When I was 10 years old, I was in a community theater’s production of the musical Peter Pan. I was apart of the chorus, a lost boy who would run around the stage with twigs in my hair, a wooden sword in my hand, singing about flying to Neverland. This play gave me a taste for fantasy. A year later I read J.M Barrie’s novel Peter Pan and fell in love with Neverland. I wanted nothing more than to be a lost boy, live with Peter, and all the rest, and to always play make-believe. As a 5th grader going on 6th grader, I ached to be a lost boy. I was absorbed in this fantasy novel right as I was transition from young childhood to adolescence. I was now in middle school, which meant a bigger building, many different teachers, peers, and responsibilities. There is nothing factual about the novel Peter Pan, but that does not mean this story does not hold truth. While I didn’t fully understand it at the time, Peter Pan was a fantasy story reflecting on the truth I was experiencing; that it can be painful, scary, and inevitable to grow up, and that something is lost in this process. 

The Pharisees and Disciples in the Matthew 15 are stuck on the facts. 

In the first 10 verses, the Pharisees are coming from a place of certainty and arrogance. They are approaching these purity codes through fact, which on some level makes sense, if you don’t wash your hands before you eat, or if you eat meat that isn’t clean, you’ll be defiled, meaning you actually could become sick. Jesus is approaching defilement through fantasy, not fact, he is pointing to a larger spiritual truth; that what comes out of your mouth, your words and actions, can defile you because they reflect what is in your heart. 

The Pharisees are challenging Jesus, wanting to make him slip up so they can despise him, they are certain of his falseness. This is where their hearts are set: on their certainty of their doubt of his Messiahship. 

In the last 10 verses of the Gospel, the Disciples are coming from a place of certainty,  and arrogance.

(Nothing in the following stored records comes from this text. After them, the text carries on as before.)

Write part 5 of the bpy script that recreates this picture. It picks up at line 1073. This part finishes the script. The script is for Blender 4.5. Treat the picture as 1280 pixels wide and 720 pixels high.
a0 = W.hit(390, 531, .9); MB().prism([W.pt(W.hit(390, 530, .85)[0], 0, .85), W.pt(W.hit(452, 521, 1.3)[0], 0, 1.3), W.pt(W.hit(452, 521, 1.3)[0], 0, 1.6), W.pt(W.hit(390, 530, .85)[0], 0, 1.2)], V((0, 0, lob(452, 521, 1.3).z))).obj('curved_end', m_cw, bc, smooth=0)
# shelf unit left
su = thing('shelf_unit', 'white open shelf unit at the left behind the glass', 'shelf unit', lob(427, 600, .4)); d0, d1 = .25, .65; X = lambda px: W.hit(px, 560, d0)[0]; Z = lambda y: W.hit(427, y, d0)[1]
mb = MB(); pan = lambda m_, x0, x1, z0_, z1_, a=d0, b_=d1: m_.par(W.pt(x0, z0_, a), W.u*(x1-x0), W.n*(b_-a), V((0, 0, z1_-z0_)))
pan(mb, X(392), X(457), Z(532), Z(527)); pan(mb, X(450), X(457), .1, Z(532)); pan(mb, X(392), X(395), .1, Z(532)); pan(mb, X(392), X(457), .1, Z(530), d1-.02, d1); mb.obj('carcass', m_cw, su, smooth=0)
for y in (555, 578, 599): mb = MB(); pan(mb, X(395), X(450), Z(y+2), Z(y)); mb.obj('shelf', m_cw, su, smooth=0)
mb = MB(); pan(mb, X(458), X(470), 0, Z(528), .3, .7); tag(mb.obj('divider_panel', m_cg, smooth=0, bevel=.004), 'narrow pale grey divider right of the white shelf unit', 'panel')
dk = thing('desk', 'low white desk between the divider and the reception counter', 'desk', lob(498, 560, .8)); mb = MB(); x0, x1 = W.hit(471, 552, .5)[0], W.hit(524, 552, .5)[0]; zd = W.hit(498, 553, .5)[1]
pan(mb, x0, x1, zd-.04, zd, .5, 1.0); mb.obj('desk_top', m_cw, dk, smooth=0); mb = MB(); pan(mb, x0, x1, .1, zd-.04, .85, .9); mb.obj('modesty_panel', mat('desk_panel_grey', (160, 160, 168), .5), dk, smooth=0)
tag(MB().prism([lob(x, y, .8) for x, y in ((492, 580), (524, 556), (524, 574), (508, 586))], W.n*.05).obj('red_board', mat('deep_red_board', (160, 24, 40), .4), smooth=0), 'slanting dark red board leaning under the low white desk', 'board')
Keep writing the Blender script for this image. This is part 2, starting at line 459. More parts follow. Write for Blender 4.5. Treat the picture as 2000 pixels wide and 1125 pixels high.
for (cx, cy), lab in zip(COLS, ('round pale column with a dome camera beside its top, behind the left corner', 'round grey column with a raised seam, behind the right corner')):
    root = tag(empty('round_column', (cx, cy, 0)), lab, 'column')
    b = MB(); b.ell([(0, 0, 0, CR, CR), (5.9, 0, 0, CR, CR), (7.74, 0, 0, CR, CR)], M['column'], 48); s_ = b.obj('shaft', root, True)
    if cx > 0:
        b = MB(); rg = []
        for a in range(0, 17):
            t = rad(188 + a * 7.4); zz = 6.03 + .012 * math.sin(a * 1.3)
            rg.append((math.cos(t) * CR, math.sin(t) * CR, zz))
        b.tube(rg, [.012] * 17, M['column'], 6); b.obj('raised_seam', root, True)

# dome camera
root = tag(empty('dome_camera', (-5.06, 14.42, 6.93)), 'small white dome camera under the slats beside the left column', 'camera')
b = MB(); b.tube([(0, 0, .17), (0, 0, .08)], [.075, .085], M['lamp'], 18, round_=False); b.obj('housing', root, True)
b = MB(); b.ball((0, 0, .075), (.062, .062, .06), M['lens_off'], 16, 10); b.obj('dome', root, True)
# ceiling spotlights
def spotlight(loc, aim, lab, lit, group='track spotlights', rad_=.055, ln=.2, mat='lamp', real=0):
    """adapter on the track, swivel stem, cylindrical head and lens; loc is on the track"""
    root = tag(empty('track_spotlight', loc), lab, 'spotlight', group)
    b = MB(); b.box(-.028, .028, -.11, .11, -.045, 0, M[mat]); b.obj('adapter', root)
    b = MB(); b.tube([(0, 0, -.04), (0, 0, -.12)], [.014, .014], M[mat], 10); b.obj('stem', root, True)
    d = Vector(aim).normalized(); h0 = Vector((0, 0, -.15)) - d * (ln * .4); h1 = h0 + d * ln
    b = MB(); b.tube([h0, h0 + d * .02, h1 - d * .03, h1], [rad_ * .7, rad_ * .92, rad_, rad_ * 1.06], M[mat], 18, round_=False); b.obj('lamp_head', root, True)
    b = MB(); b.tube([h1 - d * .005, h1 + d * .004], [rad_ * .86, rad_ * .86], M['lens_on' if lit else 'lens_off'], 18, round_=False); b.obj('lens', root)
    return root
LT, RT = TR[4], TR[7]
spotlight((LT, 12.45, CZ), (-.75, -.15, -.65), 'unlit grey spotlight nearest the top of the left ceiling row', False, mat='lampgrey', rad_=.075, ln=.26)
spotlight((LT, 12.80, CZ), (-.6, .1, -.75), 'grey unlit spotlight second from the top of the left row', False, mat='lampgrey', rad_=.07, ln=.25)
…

They believe they understand what Jesus is trying to teach when he was silent towards the Canaanite woman. 

They asked Jesus to send away a woman asking for mercy. Their hearts seem to be coming from a place of certainty about their own understanding of his actions, this is arrogance. 

The Canaanite woman is asking Jesus for the miracle of healing her daughter possessed by a demon, and this man, this possible Messiah is her only hope.

The woman isn’t even in Jesus’ world so to speak, she is from a different place, of a different faith, and on a different side of a long political battle. Still she comes to him with the faith he can heal her daughter. 

Perhaps it was pure fantasy that this man would listen to her or that he would even be able to heal her daughter, especially when the attitudes of his Disciples become clear after they ask Jesus to send her away. Perhaps it was fantasy that a Canaanite woman, someone considered “the other” to Jesus and his Disciples, could challenge this man and have him listen. Or even fantasy that the small crumbs he might give would be enough to heal her daughter. 

Maybe this is the kind of fantasy Madeleine L’Engle was talking about. Fantasy that allows us to look beyond facts which restrict us, to believe we are just a Canaanite woman, to possibilities that push us to open up and have faith. 

This woman was challenging Jesus. The Pharisees were challenging him, too. So why did Jesus, after comparing her to a Dog, listen to her, and not to them? 

In her heart was hunger for the healing of her daughter and faith in who this man was and what he could do. 

But it was with this faith, this imagination, that led her to challenge Jesus and receive his mercy.

Madeleine L’Engle said; “Fantasy goes beyond easy possibilities to the possibilities that are much harder which open us and push us.”  

As an 11-year-old I wanted to stay young and to live in Neverland. But the truth, that every child (except one!) must grow up, face their adulthood, and lose something in the process, was much harder to digest. But this truth this fantasy was helping open me up to was everything adulthood has to offer, everything life has to offer. 

The Canaanite woman pushed herself, and who knows maybe she pushed Jesus that day, too, to go beyond the easy possibility that she was outside of God’s mercy. Instead she and Jesus opened up the possibility that we can receive the joy and healing of our Messiah, that even the crumbs from this God can be enough, and with a faith like hers, and a God like ours, these crumbs become life and abundance. 

Amen

Allie Papke-Larson is Program Coordinator for Lutheran Campus Ministries/Canterbury Episcopal Campus Ministries at Northern Arizona University and Youth Director at Shepherd of the Hills Lutheran Church in Flagstaff.